I want to plot graph showing difference of two wind directions (measured by two different sensors not at the same place) during the time period.
I have both values presented as azimuth, i.e. north = 0, east = 90, south = 180, west = 270. I am thinking about the following requirements:
I think that this requirements can also be understand so that I want to rotate reference system to make valueA get azimuth = 0 and then return the azimuth of value B on the scale -180 .. +180.
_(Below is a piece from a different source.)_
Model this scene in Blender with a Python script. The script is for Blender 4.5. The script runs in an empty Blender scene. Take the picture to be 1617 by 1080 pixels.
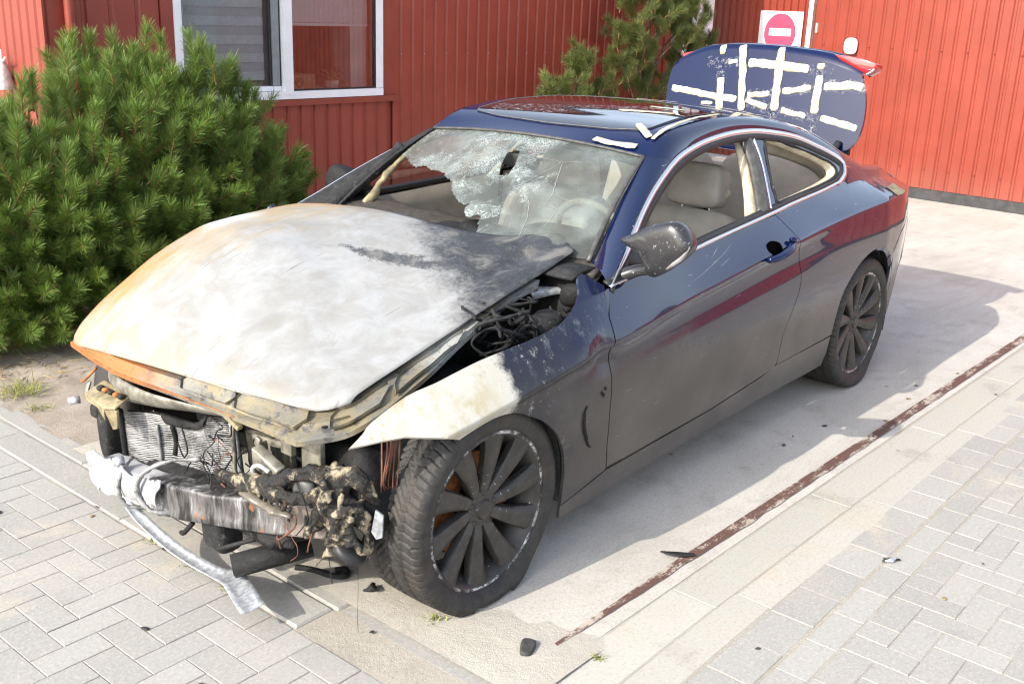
import bpy, bmesh, math, random
import numpy as np
from mathutils import Vector, Matrix, noise as mnoise
from mathutils.geometry import delaunay_2d_cdt
random.seed(7); RNG = np.random.default_rng(7)
scene = bpy.context.scene
COL = scene.collection

# ------------------------------------------------------------------ camera, sky, sun, exposure
cam_d = bpy.data.cameras.new('camera'); cam = bpy.data.objects.new('camera', cam_d); COL.objects.link(cam)
_r = Vector((0.646, -0.763, 0.035)); _u = Vector((0.211, 0.223, 0.952)); _f = Vector((0.734, 0.607, -0.305))
_f.normalize(); _r = (_r - _f * _r.dot(_f)).normalized(); _u = _r.cross(_f)
cam.matrix_world = Matrix(((_r.x, _u.x, -_f.x, -2.2048), (_r.y, _u.y, -_f.y, -2.7573), (_r.z, _u.z, -_f.z, 1.7834), (0, 0, 0, 1)))
cam_d.sensor_fit = 'HORIZONTAL'; cam_d.sensor_width = 36.0
cam_d.lens = 36.0 * 1655.72 / 1617.0
cam_d.clip_start = 0.05; cam_d.clip_end = 600
scene.camera = cam
world = bpy.data.worlds.new('World'); scene.world = world; world.use_nodes = True
wn = world.node_tree; wn.nodes.clear()
sky = wn.nodes.new('ShaderNodeTexSky'); sky.sky_type = 'NISHITA'; sky.sun_disc = False
SUN_DIR = Vector((1.5, -0.22, -1.0)).normalized()
sky.sun_elevation = math.radians(33.4); sky.sun_rotation = math.atan2(-SUN_DIR.x, -SUN_DIR.y)
sky.air_density = 1.0; sky.dust_density = 2.0; sky.ozone_density = 1.0
bg = wn.nodes.new('ShaderNodeBackground'); bg.inputs['Strength'].default_value = 0.15
wo = wn.nodes.new('ShaderNodeOutputWorld')
hs = wn.nodes.new('ShaderNodeHueSaturation'); hs.inputs['Saturation'].default_value = 0.6   # thin white cloud over the blue
wn.links.new(sky.outputs[0], hs.inputs['Color']); wn.links.new(hs.outputs[0], bg.inputs['Color']); wn.links.new(bg.outputs[0], wo.inputs['Surface'])
sun_d = bpy.data.lights.new('sun', 'SUN'); sun = bpy.data.objects.new('sun', sun_d); COL.objects.link(sun)
sun_d.energy = 2.0; sun_d.angle = math.radians(0.53); sun_d.color = (1.0, 0.94, 0.83)
sun.rotation_euler = SUN_DIR.to_track_quat('-Z', 'Y').to_euler(); sun.location = (-6, 1, 5)
scene.view_settings.view_transform = 'Standard'; scene.view_settings.look = 'None'
scene.view_settings.gamma = 1.0; scene.view_settings.use_curve_mapping = False
scene.view_settings.exposure = 1.45
scene.cycles.filter_width = 1.2

# ------------------------------------------------------------------ object helpers
def empty(name, loc=(0, 0, 0), parent=None):
    o = bpy.data.objects.new(name, None); COL.objects.link(o); o.location = loc
    o.empty_display_size = 0.1
    if parent: o.parent = parent
    return o
def tag(o, label=None, cat=None, group=None, kind=None):
    if label: o['label'] = label
    if cat: o['category'] = cat
    if group: o['group'] = group
    if kind: o['kind'] = kind
    return o
def link(name, me, mat=None, parent=None):
    o = bpy.data.objects.new(name, me); COL.objects.link(o)
    if mat is not None and len(me.materials) == 0: me.materials.append(mat)
    if parent: o.parent = parent
    return o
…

I have something like this:
diff = abs(valueB - valueA)
if (diff >= 180) diff = 360 - diff
if (valueA < 180) offsetA = valueA else offsetA = valueA - 360
offsetB = valueB - offsetA
if (offsetB < 0) offsetB = offsetB + 360
if (offsetB >= 360) offsetB = offsetB - 360
if (offsetB > 180) diff = (-1) * diff
Question 1: Is shorter code possible?
Question 2: Is there a better presentation of difference between two wind directions? I do not see how Wind Rose (which is nice for presentation of speed + direction) could be used to present the difference between two directions during the time period.
Question 3: I will use Python or R. Are there already such function implemented in some library?
If another SE forum is more appropriate, please suggest.
In a CodeProject article I wrote way back in 2011 "Circular Values Math and Statistics with C++11" I addressed the same problem. I called it the directed distance between two circular values.
If the inputs are in the range [0..360) you can use the following:
// the length of the directed walk from c1 to c2, with the lowest absolute-value length
// return value is in [-180, 180)
double Sdist(double c1, double c2)
{
double d = c2 - c1;
if (d < -180.) return d + 180.;
if (d >= 180.) return d - 180.;
return d ;
}
I also defined another distance type for circular values: the increasing distance (clockwise).
// the length of the increasing walk from c1 to c2 with the lowest length
// return value is in [0, 360)
double Pdist(double c1, double c2)
{
return c2 >= c1 ? c2 - c1 : 360. - c1 + c2;
}
See sections 8 and 9 in the article. The article and source code with some fixes are also available on GitHub.